The Edge

Booming LNG industry’s energy transition challenges

Monetising resource, clean LNG and low-carbon diversification

The LNG market is on fire. Producers are in clover with soaring gas prices in Europe (US$18/MMBTU) and Asia (US$20/MMBTU), well above oil parity, delivering record earnings and cash flow. After plumbing the depths a year ago, the outlook for LNG has fundamentally improved with gas demand recovering strongly from the 2020 downturn and supply growth slowing. We believe robust prices and margins will prevail for several years.

The rosy outlook, though, masks the reality of profound uncertainty: the LNG industry is just starting to get to grips with the upheaval the energy transition presents. As the LNG world descends on Gastech 2021 this coming week, Massimo Di-Odoardo identifies the three key challenges the sector faces – and the opportunities that these bring.

Gas and LNG are central to the energy transition strategies of many IOCs.

How to monetise resource

An upcycle usually brings a flurry of FIDs but, so far, we’ve seen only two this year, both NOC-led. Qatar’s expansion at NFE and Russia’s Baltic LNG are both huge and low cost. The volumes mop up most of the contestable demand through to 2028, and both countries have more big projects planned.

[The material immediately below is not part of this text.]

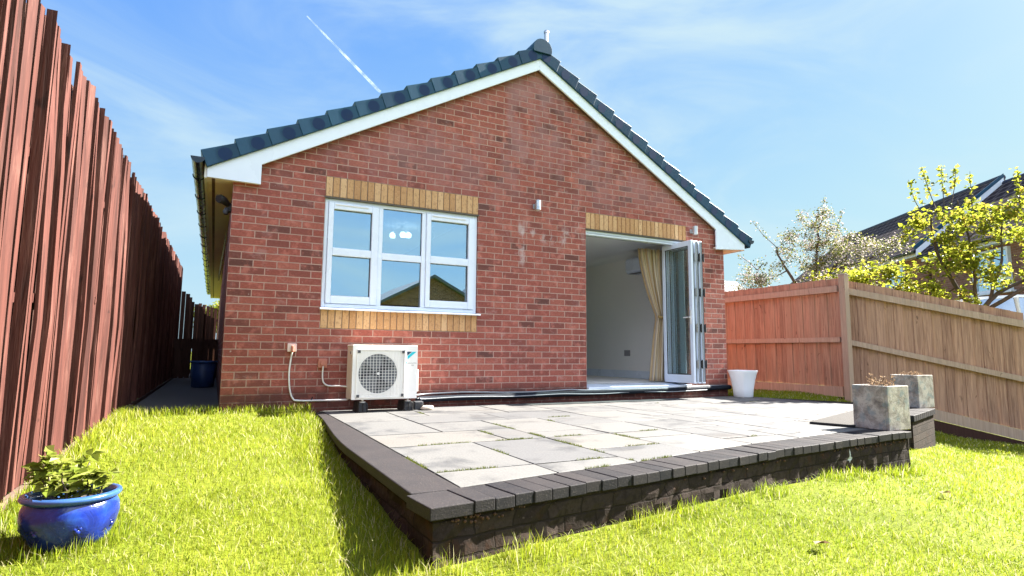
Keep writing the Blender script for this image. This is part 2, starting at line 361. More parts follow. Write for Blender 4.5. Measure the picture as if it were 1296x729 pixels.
# ------------------------------------------------------------------ light
SUN_E,SUN_A=R(38.5),R(-1)       # elevation; angle from +X towards +Y (behind the house)
sd=Vector((math.cos(SUN_E)*math.cos(SUN_A),math.cos(SUN_E)*math.sin(SUN_A),math.sin(SUN_E)))
sl=bpy.data.lights.new('sun','SUN'); sl.energy=5.0; sl.angle=R(.5); sl.color=(1,.95,.86)
so=bpy.data.objects.new('sun',sl); COL.objects.link(so); so.rotation_euler=(-sd).to_track_quat('-Z','Y').to_euler(); so.location=(20,3,25)
W=bpy.data.worlds.new('World'); S.world=W; W.use_nodes=True; wt=W.node_tree; wt.nodes.clear()
def wn(t,**k):
    x=wt.nodes.new(t)
    for a,v in k.items(): setattr(x,a,v)
    return x
sky=wn('ShaderNodeTexSky',sky_type='NISHITA',sun_disc=False,sun_elevation=SUN_E,sun_rotation=math.pi/2-SUN_A,altitude=50,air_density=1.15,dust_density=1.0,ozone_density=2.2)
tc=wn('ShaderNodeTexCoord'); mp=wn('ShaderNodeMapping'); mp.inputs['Scale'].default_value=(1.2,2.2,4.2); mp.inputs['Rotation'].default_value=(0.2,.35,.5)
nz=wn('ShaderNodeTexNoise'); nz.inputs['Scale'].default_value=1.5; nz.inputs['Detail'].default_value=7; nz.inputs['Roughness'].default_value=.56; nz.inputs['Distortion'].default_value=.7
rp=wn('ShaderNodeMapRange'); rp.interpolation_type='SMOOTHSTEP'
for k,v in (('From Min',.35),('From Max',.74),('To Min',0),('To Max',.85)): rp.inputs[k].default_value=v
mx=wn('ShaderNodeMix',data_type='RGBA'); mx.inputs[7].default_value=(1.65,2.12,2.28,1)
bg=wn('ShaderNodeBackground'); bg.inputs['Strength'].default_value=.055; wo=wn('ShaderNodeOutputWorld')
L=wt.links.new
sp=wn('ShaderNodeSeparateColor'); cbn=wn('ShaderNodeCombineColor'); L(sky.outputs[0],sp.inputs[0])
for i,(k,g_) in enumerate(((.375,.75),(.715,.54),(2.30,.03))):    # tone of the clear spring air
    pw=wn('ShaderNodeMath',operation='POWER'); L(sp.outputs[i],pw.inputs[0]); pw.inputs[1].default_value=g_
    ml=wn('ShaderNodeMath',operation='MULTIPLY'); L(pw.outputs[0],ml.inputs[0]); ml.inputs[1].default_value=k; L(ml.outputs[0],cbn.inputs[i])
# unseen bright cloud bank added high behind the viewer to lift the shaded front
sx=wn('ShaderNodeSeparateXYZ'); L(tc.outputs['Generated'],sx.inputs[0])
def wmr(sock,a,b,c,d):
    x=wn('ShaderNodeMapRange'); x.interpolation_type='SMOOTHSTEP'; L(sock,x.inputs['Value'])
    for k,v in (('From Min',a),('From Max',b),('To Min',c),('To Max',d)): x.inputs[k].default_value=v
    return x.outputs['Result']
nb=wn('ShaderNodeTexNoise'); nb.inputs['Scale'].default_value=3.2; nb.inputs['Detail'].default_value=6; L(tc.outputs['Generated'],nb.inputs['Vector'])
def wmul(a,b):
    x=wn('ShaderNodeMath',operation='MULTIPLY'); L(a,x.inputs[0]); L(b,x.inputs[1]); return x.outputs[0]
cm=wmul(wmul(wmr(sx.outputs[1],-.15,-.5,0,1),wmr(sx.outputs[2],.27,.42,0,1)),wmr(nb.outputs['Fac'],.36,.52,.15,1))
cmx=wn('ShaderNodeMix',data_type='RGBA'); cmx.inputs[7].default_value=(6.4,7.0,8.2,1)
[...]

IOCs have yet to come to the party. Gas and LNG are central to the energy transition strategies of many IOCs, including all the Majors, as well as specialist LNG players. But monetising resource is a challenge. Capital discipline still reigns, and high-cost, capital-intensive and long-payback projects are well down the pecking order for new investment. Uncertainty over longer term gas demand is another factor. Shell’s deadline of 2040 for any new integrated gas project to pay back is a sign of what’s to come. In a sector where conventional project paybacks typically are 10 to 15 years, 2040 isn’t that far away.

US LNG developers are about to take advantage. US projects have much shorter lead times and developers worked through the downturn to get costs down. Five years ago, US tolling costs were US$3.50/MMBtu; today some proposed projects are below US$2.00/MMBtu. US LNG can be delivered into Europe below US$7/MMBtu within three years.

Moreover, with LNG prices increasingly volatile, trading and portfolio optimisation are key drivers of value creation. US LNG offtake contracts, with no upstream capital commitment, are becoming even more attractive to the portfolios of the big LNG traders, including Shell.

Pressure to reduce costs is also being reflected in sector consolidation. Woodside/BHP Petroleum and Santos/Oil Search are all seasoned LNG players. These combinations will focus on improving the competitiveness of future supply from Australia and PNG and maximising the value of the existing resource and infrastructure.

We expect that sustained firm prices and the push on costs will lead to more FIDs led by IOCs or independent developers. Among these we expect backfill developments (including Australia and Trinidad) and US LNG projects.

The big question is whether there is sufficient confidence in the industry to commit to higher cost brownfield projects (potentially Canada and Mauritania), let alone giant greenfield projects like Mozambique.

Making LNG clean

Policymakers in Europe and Japan have reducing gas consumption firmly in their sights as they push to net zero. These are early signs that, ultimately, gas’ days are numbered, despite its relatively low-carbon intensity. Current high LNG prices might convince some end users to accelerate energy transition ambitions (renewables, for example) and contribute to the erosion of long-term gas demand.

There is a range of views on the timing of peak gas. Wood Mackenzie expects gas demand to be resilient through 2050 in our 2 °C and 1.5 °C scenarios, displacing coal in the power sector in developing economies; paired with CCS in power and industry; and with growth potential as feedstock for blue hydrogen. In contrast, the IEA Net Zero Emissions scenario is more pessimistic.

The industry needs to present a greener product if it is to secure a sustainable future and bolster longer term demand. It’s not enough merely to rubber-stamp LNG cargoes ‘green’ by buying cheap carbon offsets as is happening now.

Producers and traders have to go the whole hog. That means taking action to reduce Scope 1 and 2 emissions through the LNG value chain, from sourcing gas (including upstream flaring, venting and leakages); through liquefaction (fugitives, electrification of facilities, CCS); and shipping and regassification. Partnership on Scope 3 emissions to build CCUS systems has to be the end game.

Diversify and repurpose

Gas producers need to think about diversifying into low-carbon alternatives to natural gas. The markets for blue hydrogen and ammonia are embryonic but will play a key role in achieving net zero. ADNOC’s partnership with Japan (hydrogen and ammonia) and Russia’s with Saudi Arabia (hydrogen) are among those showing the way. The wider industry has a golden opportunity to leverage core skills and gas infrastructure to develop markets for these fuels.

Investment in new LNG assets will increasingly consider future alternative uses. Could infrastructure be repurposed for hydrogen or depleted reservoirs for CCS?